The process of Mergers and Acquisitions (M&A) involves ten sequential steps for effective execution:
- Acquisition Strategy: Understanding the client’s objectives, budget, timeframe, and confidentiality preferences. Defining the purpose of the acquisition, whether for growth, integration, or financial reasons.
- Selection Criteria: Establishing clear criteria for identifying target companies based on specific needs such as geographical expansion, technological expertise, customer base, or financial metrics.
- Target Search: Utilizing various methods including research engines, paid databases, investor meets, and angel investors to identify potential target companies that align with the established criteria.

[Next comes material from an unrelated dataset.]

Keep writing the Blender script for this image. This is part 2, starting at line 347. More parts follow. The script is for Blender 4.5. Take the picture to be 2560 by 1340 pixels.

- Acquisition Planning: Gathering crucial information about target companies including their business model, strengths, weaknesses, financials, compliance, and alignment with the acquisition’s purpose.
- Valuation: Using the gathered information to determine the actual worth of the target company in numerical terms.
- Negotiations: Meeting with the target company to discuss the proposed acquisition value, considering premiums, discounts, and other factors, while maintaining confidentiality until this stage.
- Due Diligence: Conducting detailed scrutiny to confirm the accuracy of information provided by the target company, checking for any red flags, legal issues, financial discrepancies, or regulatory non-compliance.
- Contract: Drafting a comprehensive contract detailing all terms and conditions of the acquisition, including the nature of the deal, exchange ratios, employee details, and other relevant clauses.
- Financing: If necessary, securing financing options to facilitate the acquisition, especially for cash components of the deal, involving the CFO in managing financial aspects.
- Closure Announcement: After finalizing the deal and obtaining necessary approvals, disclosing the acquisition to relevant regulatory bodies, making necessary filings, and announcing the closure of the deal to the public exchange or regulatory authorities.